Ryan Wood, managing director at Hines, said in a prepared statement the global real estate investment, development and property management firm felt the timing was right to create a best-in-class logistics hub for aerospace companies requiring more direct access to Kennedy Space Center and Cape Canaveral than locations further south could offer. Wood cited the rapid commercialization and privatization of the aerospace industry and estimates that the space economy will generate more than $1 trillion in annual sales by 2040 as incentives for moving forward with plans for the state-of-the-art industrial park.

Partnering with Hines

Kathleen Yonce, CEO of Titusville-based Key Group, told the Wall Street Journal she started searching for land in the Cape Canaveral area in 2019 and signed a deal with the Titusville-Cocoa Airport Authority in 2022. She said they designed the project with the airport authority, which owns the property. This year, Key Group, a commercial real estate development, brokerage and management firm that also has offices in Boca Raton, Fla., and Rock Hill, S.C., brought on Hines as a partner in the project.

Yonce said in prepared remarks that partnering with Hines enabled her firm to leverage its vision with Hines’ world-class mixed-use development and investment expertise. She said they will be working with aerospace tenants to provide institutional grade facilities and tap into resources from the Exploration Spaceport, including incentives from Space Florida, the North Brevard Economic Development Zone and the Economic Development Commission of Florida’s Space Coast.

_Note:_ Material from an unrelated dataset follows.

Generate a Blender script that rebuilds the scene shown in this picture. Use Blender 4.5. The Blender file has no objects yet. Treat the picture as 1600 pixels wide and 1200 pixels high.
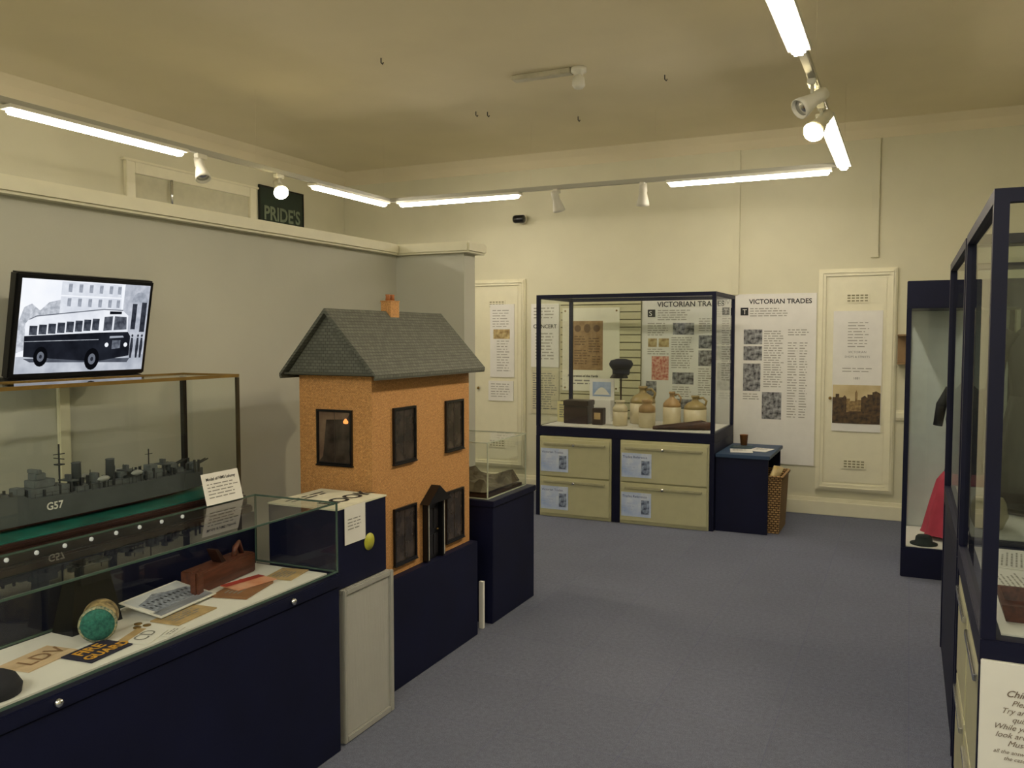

Yonce added there is an Exploration Spaceport Master plan underway that will offer multi-modal payload transport that is located within Port Canaveral’s Foreign Trade Zone.

The project has grown significantly since last October, when Key Group filed initial plans to develop just under 1 million square feet of space on 50 acres, according to FLORIDA TODAY. That plan called for three large manufacturing buildings and six other buildings totaling 917,099 square feet.

Other project team members include design firm Ware Malcomb and Alston Construction.